[Items from a dataset]
....................
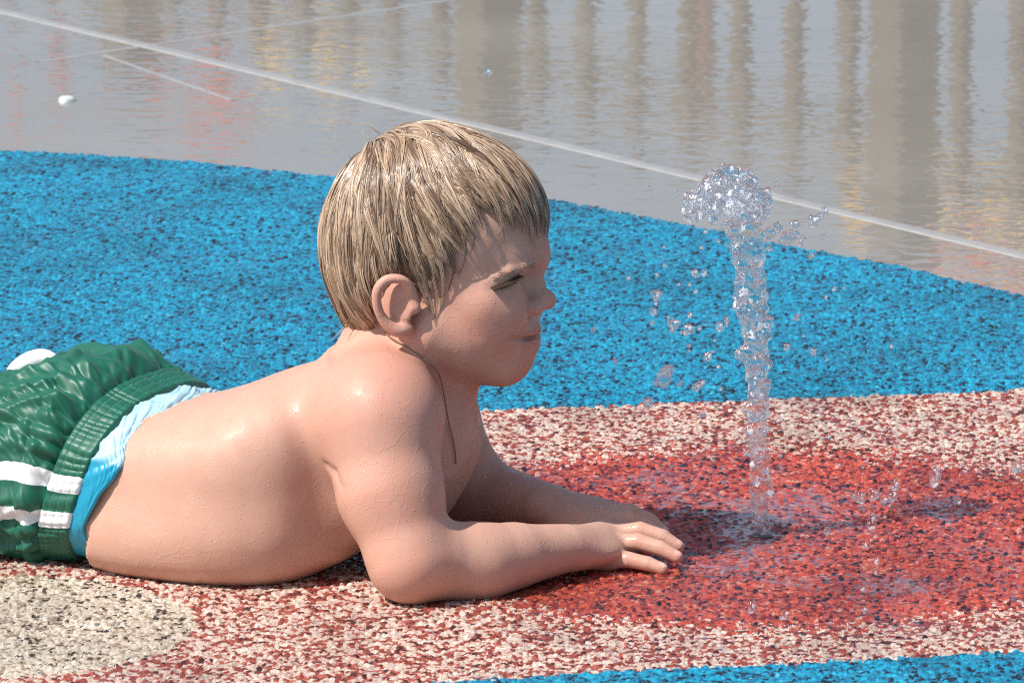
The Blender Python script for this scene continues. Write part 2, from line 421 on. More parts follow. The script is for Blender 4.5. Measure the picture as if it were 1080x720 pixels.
# where the skin is redder: lips, cheeks, ears, knuckles and sun-burnt shoulders
def blob(c, r):
    d = np.linalg.norm((V-np.asarray(c))/np.asarray(r), axis=1); return np.clip(1-d, 0, 1)**1.0
lip = np.zeros(len(V))
MV = np.array([1, -1, 1])
for p, q in ((A(567, 350), MM+(0, 0, .002)), (A(565, 361), MM+(-.001, 0, -.003)), (A(567, 350), (MM+(0, 0, .002))*MV), (A(565, 361), (MM+(-.001, 0, -.003))*MV)):
    d = q-p; t = np.clip(((V-p)@d)/(d@d), 0, 1); lip = np.maximum(lip, 1-np.clip((np.linalg.norm(V-p-t[:, None]*d, axis=1)-.0034)/.0024, 0, 1))
red = np.zeros(len(V))
for c, r, w in ((A(505, 340, -.045), .045, .9), (A(505, 340, .045), .045, .9), (A(415, 320, -.08), .034, .8), (A(415, 320, .08), .034, .8), (A(578, 320), .016, .7),
                (A(400, 410, -.10), .095, .95), (A(415, 520, -.14), .08, .6), (A(400, 390, .08), .07, .6), (A(437, 600, -.14), .045, .8), (A(545, 385), .022, .4)):
    red = np.maximum(red, w*blob(c, r))
for kq in kp+fk+[t[0] for t in tips]+[t[2] for t in tips]: red = np.maximum(red, .6*blob(kq, .013))
nail = np.zeros(len(V))
for tq in tips+ftip:
    d = tq[2]-tq[1]; d = d/np.linalg.norm(d); up = np.array([0, -.25, 1.0]); up -= d*(up@d); up /= np.linalg.norm(up); sd = np.cross(d, up)
    q = V-(tq[2]+up*.0048+d*.0005); k_ = np.sqrt((q@d/.0046)**2+(q@sd/.0034)**2+(q@up/.0030)**2); nail = np.maximum(nail, np.clip((1-k_)*5, 0, 1))
vattr(person, 'nail', nail)
mth = np.zeros(len(V))
for p, q in ((MF, MM), (MM, MC), (MF*MV, MM*MV), (MM*MV, MC*MV)):
    d = q-p; t = np.clip(((V-p)@d)/(d@d), 0, 1); mth = np.maximum(mth, 1-np.clip((np.linalg.norm(V-p-t[:, None]*d, axis=1)-.0012)/.0012, 0, 1))
vattr(person, 'mouth', mth)
vattr(person, 'lip', lip); vattr(person, 'red', red)
wet = np.clip((0.05-V[:, 2])/.05, 0, 1); vattr(person, 'low', wet)

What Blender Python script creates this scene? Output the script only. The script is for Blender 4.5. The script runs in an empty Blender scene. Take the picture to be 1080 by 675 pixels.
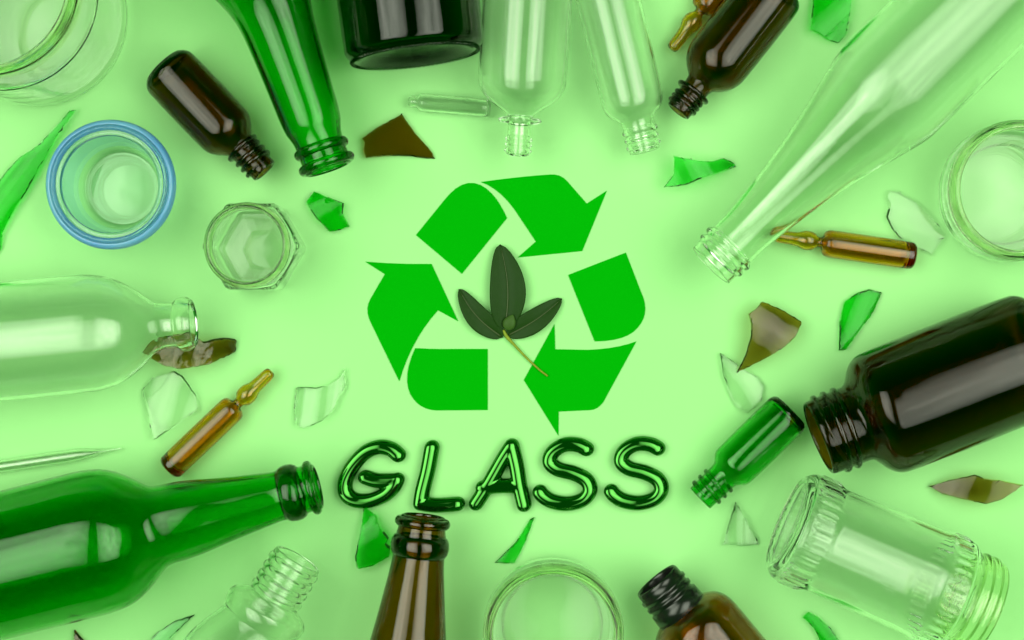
import bpy, bmesh, math, random
from mathutils import Vector, Matrix, Quaternion
random.seed(7)
sc = bpy.context.scene
COL = sc.collection
S = 0.0005            # metres per photo pixel at table level
H = 1800.0            # camera height in those pixels
PI = math.pi

def W(px, py, h=0.0):
    """picture point -> table coordinates (pixel units) of something h above the table"""
    f = 1 - h / H
    return ((px - 540) * f, (337.5 - py) * f)

# ------------------------------------------------------------------ materials
def new_mat(name):
    m = bpy.data.materials.new(name); m.use_nodes = True
    nt = m.node_tree; nt.nodes.clear()
    out = nt.nodes.new('ShaderNodeOutputMaterial')
    return m, nt, out

def glass_mat(name, sigma=None, tint=(1, 1, 1), rough=0.0, ior=1.5, wob=0.0, wscale=40):
    """real dielectric glass; sigma = absorption per metre inside the wall"""
    m, nt, out = new_mat(name)
    g = nt.nodes.new('ShaderNodeBsdfGlass')
    g.inputs['Color'].default_value = (*tint, 1); g.inputs['Roughness'].default_value = rough
    g.inputs['IOR'].default_value = ior
    nt.links.new(g.outputs[0], out.inputs['Surface'])
    if wob:
        tc = nt.nodes.new('ShaderNodeTexCoord'); n = nt.nodes.new('ShaderNodeTexNoise')
        n.inputs['Scale'].default_value = wscale; n.inputs['Detail'].default_value = 1.5
        b = nt.nodes.new('ShaderNodeBump'); b.inputs['Strength'].default_value = wob
        b.inputs['Distance'].default_value = 0.002
        nt.links.new(tc.outputs['Object'], n.inputs['Vector']); nt.links.new(n.outputs['Fac'], b.inputs['Height'])
        nt.links.new(b.outputs[0], g.inputs['Normal'])
    if sigma:
        d = max(sigma)
        v = nt.nodes.new('ShaderNodeVolumeAbsorption')
        v.inputs['Density'].default_value = d
        v.inputs['Color'].default_value = (*[1 - s / d for s in sigma], 1)
        nt.links.new(v.outputs[0], out.inputs['Volume'])
    return m

def solid_mat(name, col, rough=0.5, spec=0.5, noise=0.0, scale=60, metallic=0.0, ior=1.5, tint=None, bump=0.0, col2=None):
    m, nt, out = new_mat(name)
    p = nt.nodes.new('ShaderNodeBsdfPrincipled')
    p.inputs['Base Color'].default_value = (*col, 1); p.inputs['Roughness'].default_value = rough
    p.inputs['Specular IOR Level'].default_value = spec; p.inputs['Metallic'].default_value = metallic
    p.inputs['IOR'].default_value = ior
    if tint: p.inputs['Specular Tint'].default_value = (*tint, 1)
    nt.links.new(p.outputs[0], out.inputs['Surface'])
    if noise or bump:
        tc = nt.nodes.new('ShaderNodeTexCoord'); n = nt.nodes.new('ShaderNodeTexNoise')
        n.inputs['Scale'].default_value = scale; n.inputs['Detail'].default_value = 5
        nt.links.new(tc.outputs['Object'], n.inputs['Vector'])
        if noise:
            mx = nt.nodes.new('ShaderNodeMix'); mx.data_type = 'RGBA'
            c2 = col2 or tuple(c * (1 - noise) for c in col)
            mx.inputs[6].default_value = (*col, 1); mx.inputs[7].default_value = (*c2, 1)
            nt.links.new(n.outputs['Fac'], mx.inputs[0]); nt.links.new(mx.outputs[2], p.inputs['Base Color'])
        if bump:
            b = nt.nodes.new('ShaderNodeBump'); b.inputs['Strength'].default_value = bump
            b.inputs['Distance'].default_value = 0.0005
            nt.links.new(n.outputs['Fac'], b.inputs['Height']); nt.links.new(b.outputs[0], p.inputs['Normal'])
    return m

M = {}
M['clear'] = glass_mat('clear_glass', tint=(0.998, 1, 0.998), wob=0.14, wscale=30, ior=1.34)
M['jarrim'] = glass_mat('jar_rim_glass', tint=(.93, .965, .85), wob=.06, wscale=30, ior=1.5)
M['clearneck'] = glass_mat('clear_neck_glass', tint=(0.99, 1, 0.985), wob=0.08, wscale=30, ior=1.43)
M['clearjar'] = glass_mat('pale_jar_glass', sigma=(9, 3, 14), wob=0.08, wscale=30)
M['clearshard'] = glass_mat('clear_shard_glass', sigma=(12, 4, 12), wob=0.25, wscale=60, ior=1.32)
M['amber'] = glass_mat('amber_glass', sigma=(480, 760, 1900), wob=0.10, wscale=30, ior=1.42)
M['amberbig'] = glass_mat('deep_amber_glass', sigma=(560, 900, 2200), wob=0.10, wscale=30, ior=1.39)
M['amberlight'] = glass_mat('light_amber_glass', sigma=(200, 480, 1300), wob=0.06, wscale=30)
M['ampoule'] = glass_mat('ampoule_amber_glass', sigma=(75, 300, 1400), wob=0.04, wscale=60)
M['beer'] = glass_mat('brown_beer_glass', sigma=(300, 560, 1500), wob=0.06, wscale=30)
M['brownshard'] = glass_mat('brown_shard_glass', sigma=(380, 640, 1500), wob=0.3, wscale=60, ior=1.40)
M['crumpled'] = glass_mat('crumpled_brown_glass', sigma=(380, 640, 1500), wob=.9, wscale=130, ior=1.42)
M['green'] = glass_mat('green_bottle_glass', sigma=(1000, 150, 950), wob=0.3, wscale=20, ior=1.42)
M['greenshard'] = glass_mat('green_shard_glass', sigma=(1000, 95, 900), wob=0.2, wscale=60, ior=1.29)
M['palegreenshard'] = glass_mat('pale_green_shard_glass', sigma=(180, 20, 160), wob=0.2, wscale=60, ior=1.36)
M['wine'] = glass_mat('dark_wine_glass', sigma=(1900, 900, 2200), wob=0.16, wscale=25, ior=1.42)
M['blue'] = glass_mat('blue_tinted_glass', tint=(.95, 1, .98), wob=0.05, wscale=30, ior=1.4)
M['bluewall'] = glass_mat('pale_blue_wall_glass', tint=(.90, .985, .99), wob=.05, wscale=30, ior=1.45)
_nt = M['bluewall'].node_tree; _mx = _nt.nodes.new('ShaderNodeMixShader'); _df = _nt.nodes.new('ShaderNodeBsdfDiffuse')
_df.inputs['Color'].default_value = (.16, .50, .85, 1); _mx.inputs[0].default_value = .16
_g = next(n for n in _nt.nodes if n.type == 'BSDF_GLASS'); _o = next(n for n in _nt.nodes if n.type == 'OUTPUT_MATERIAL')
_nt.links.new(_g.outputs[0], _mx.inputs[1]); _nt.links.new(_df.outputs[0], _mx.inputs[2]); _nt.links.new(_mx.outputs[0], _o.inputs['Surface'])
M['bluerim'] = solid_mat('blue_rim_glass', (.03, .28, 1.0), rough=.02, noise=.9, scale=35, col2=(.45, .85, 1.0))
M['bluerim'].node_tree.nodes['Principled BSDF'].inputs['Transmission Weight'].default_value = .55
M['amberdark'] = glass_mat('dark_amber_thread_glass', sigma=(700, 1300, 2600))
M['black'] = solid_mat('black_plastic', (0.006, 0.006, 0.006), rough=0.22, bump=0.05, scale=300)
M['paper'] = solid_mat('green_paper', (0.001, 0.33, 0.002), rough=0.85, spec=0.0, noise=0.04, scale=700, bump=0.06)
M['table'] = solid_mat('pale_green_paper', (0.335, 0.70, 0.275), rough=0.85, spec=0.0, noise=0.025, scale=900, bump=0.05)
M['leaf'] = solid_mat('dark_leaf', (0.010, 0.038, 0.004), rough=0.42, spec=0.10, noise=0.55, scale=260, bump=0.3, col2=(0.014, 0.045, 0.005))
M['midrib'] = solid_mat('leaf_midrib', (0.045, 0.07, 0.016), rough=0.5)
M['bud'] = solid_mat('bud_green', (0.05, 0.11, 0.018), rough=0.5, spec=.15, noise=0.4, scale=300)
M['stem'] = solid_mat('stem_green', (0.26, 0.36, 0.02), rough=0.5, spec=.2, noise=0.5, scale=500, col2=(0.16, 0.16, 0.02))
M['letter'] = solid_mat('green_gloss_letter', (0.0005, 0.012, 0.001), rough=0.05, spec=0.5, ior=2.6, tint=(0.25, 1.0, 0.18))

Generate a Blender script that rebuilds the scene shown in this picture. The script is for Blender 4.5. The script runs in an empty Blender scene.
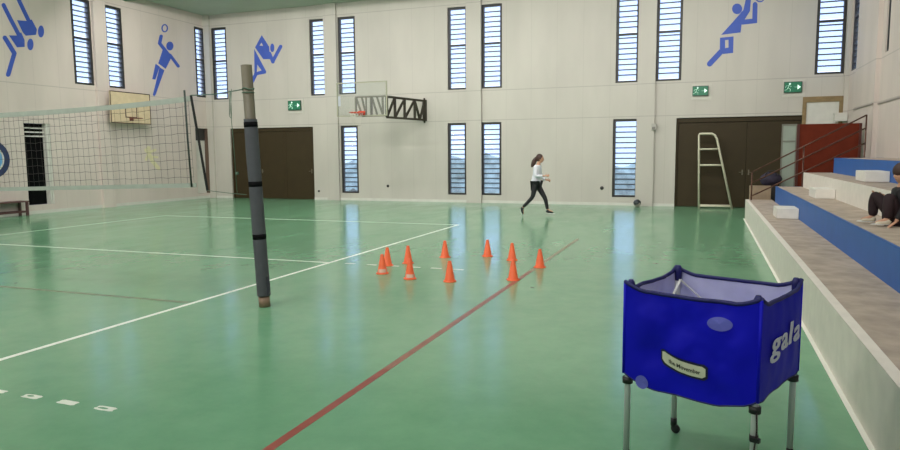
....................
## EXERCISE INSTRUCTIONS
Pictures should be left out. Retype only the run of lines from the line containing "What Blender Python" to the line containing "return m, nt, out", inclusive.

## OUTPUT BELOW
What Blender Python script creates this scene? Output the script only. The script is for Blender 4.5. The script runs in an empty Blender scene. Take the picture to be 1080 by 675 pixels.
import bpy, bmesh, math, random
from mathutils import Vector, Matrix, Quaternion
random.seed(7)
sc = bpy.context.scene
COL = sc.collection
S = 0.0005            # metres per photo pixel at table level
H = 1800.0            # camera height in those pixels
PI = math.pi

def W(px, py, h=0.0):
    """picture point -> table coordinates (pixel units) of something h above the table"""
    f = 1 - h / H
    return ((px - 540) * f, (337.5 - py) * f)

# ------------------------------------------------------------------ materials
def new_mat(name):
    m = bpy.data.materials.new(name); m.use_nodes = True
    nt = m.node_tree; nt.nodes.clear()
    out = nt.nodes.new('ShaderNodeOutputMaterial')
    return m, nt, out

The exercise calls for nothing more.